Mexican police delivered Raniere to American authorities in Texas on Monday and he was arraigned in Federal Court in Ft. Worth, where he waived his right to fight extradition to New York.

He was ordered held without bail, according to John Marzulli, spokesperson for the U.S. Attorney’s Office in Brooklyn.

Also on Tuesday, the investigation into Raniere and his group, NXIVM (pronounced Nex-e-um), widened, as FBI agents searched the upstate New York home of NXIVM co-founder and president, Nancy Salzman, according to the Albany Times Union. The search, according to the newspaper, may have been meant to seize a large amount of cash believed to be stored in a safe there.

Raniere is en route to New York, but has not yet "arrived in the district," according to a government official, who was not authorized to speak publicly.

Raniere, known to his followers as “The Vanguard,” lead NXIVM, based around Albany, New York. NXIVM’s website says it is “a community guided by humanitarian principles that seek to empower people and answer important questions about what it means to be human,” but the Federal criminal complaint against Raniere alleges an entirely different kind of operation.

According to that complaint, Raniere created a secret society within NXIVM called DOS or “The Vow.” DOS, prosecutors say, is “an organized criminal group,” structured like a pyramid, “with levels of ‘slaves’ headed by ‘masters.’ Slaves are expected to recruit slaves of their own … who in turn owe service not only to their own masters but also to masters above them in the DOS pyramid.”

Raniere, prosecutors say, is at the top of the pyramid, “as the highest master,” who regularly had sex with NXIVM slaves. 

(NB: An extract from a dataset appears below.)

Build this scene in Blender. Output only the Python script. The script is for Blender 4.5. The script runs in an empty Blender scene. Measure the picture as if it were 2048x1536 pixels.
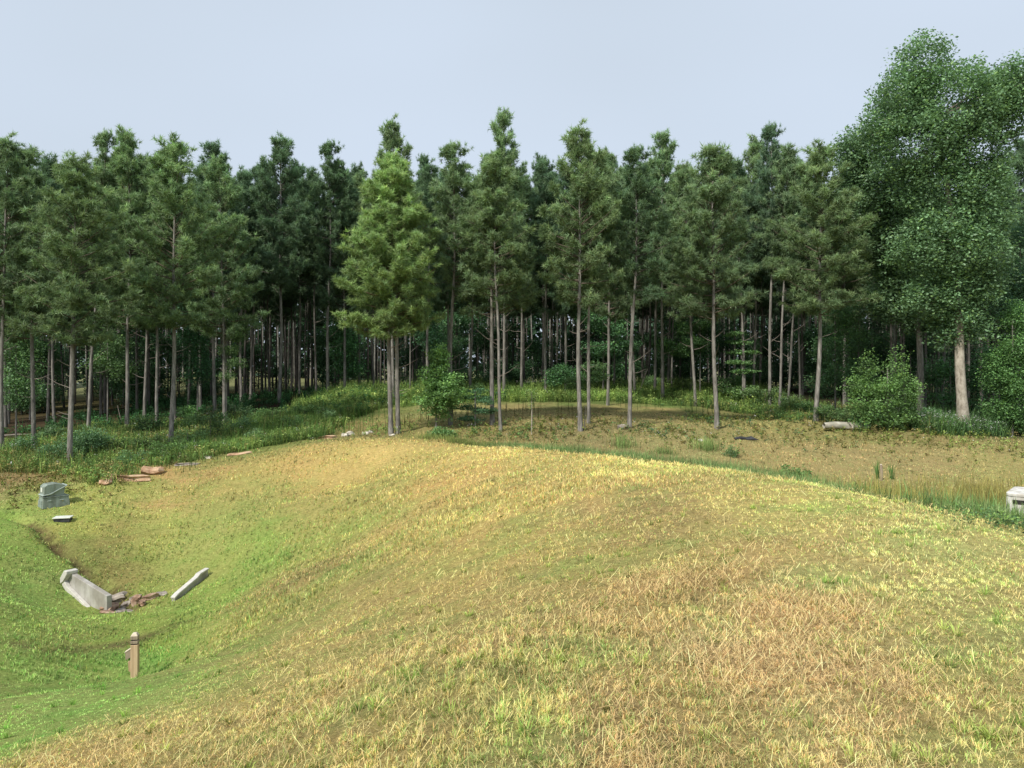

“Raniere has maintained a rotating group of fifteen to twenty women with whom he maintains sexual relationships,” the complaint alleges. “These women are not permitted to have sexual relationships with anyone but Raniere or to discuss with others their relationship with Raniere.”

Some slaves were branded near their genitals with an electronic cauterizing pen in elaborate “ceremonies,” while they were naked and held down by other slaves. Slaves were told the brand stood for the elements, but in fact the brands were Raniere’s initials, according to prosecutors.

Raniere and NXIVM have long been accused of abuse and criminal activity, dating at least as far back as 1996, when Raniere signed a legal agreement with New York’s Attorney general promising to pay a $40,000 settlement and not to operate a "chain distributor scheme,” according to the Albany Times Union.

Then, in August 2011, Toni Natalie (then Toni Foley) wrote a letter to a federal judge alleging that she had been “raped repeatedly by Raniere.” Natalie also alleged that Raniere was “a compulsive gambler, a sex addict with bizarre desires and needs, and a con man that specializes in Ponzi schemes.”

In 2012, the Albany Times Union published “Secrets of NXVIM,” an investigation of the group that revealed what it described as “troubling details about a man once considered a boy subgenius.”

Yet, through it all, Raniere held himself out to be a sincerely motivated, if eccentric, self-help guru, even publishing “Keith Raniere Conversations,” a collection of 45 YouTube videos.

Then, the New York Times reported the group’s inner workings, including the branding ritual, in October 2017. That’s when, prosecutors say, Raniere fled upstate New York and relocated to Mexico with an “heiress” and other NXIVM slaves.

The Associated Press has identified the heiress as Clare Bronfman, inheritor of part of her father’s Seagram’s liquor fortune. According to prosecutors, Bronfman bankrolled Raniere’s flight and other expenses, giving him millions of dollars. 

An open letter posted on the NXIVM homepage attributed to Raniere concerns the “recent situation.” The letter, in part, reads “there is no merit to the allegations that we are abusing, coercing or harming individuals.”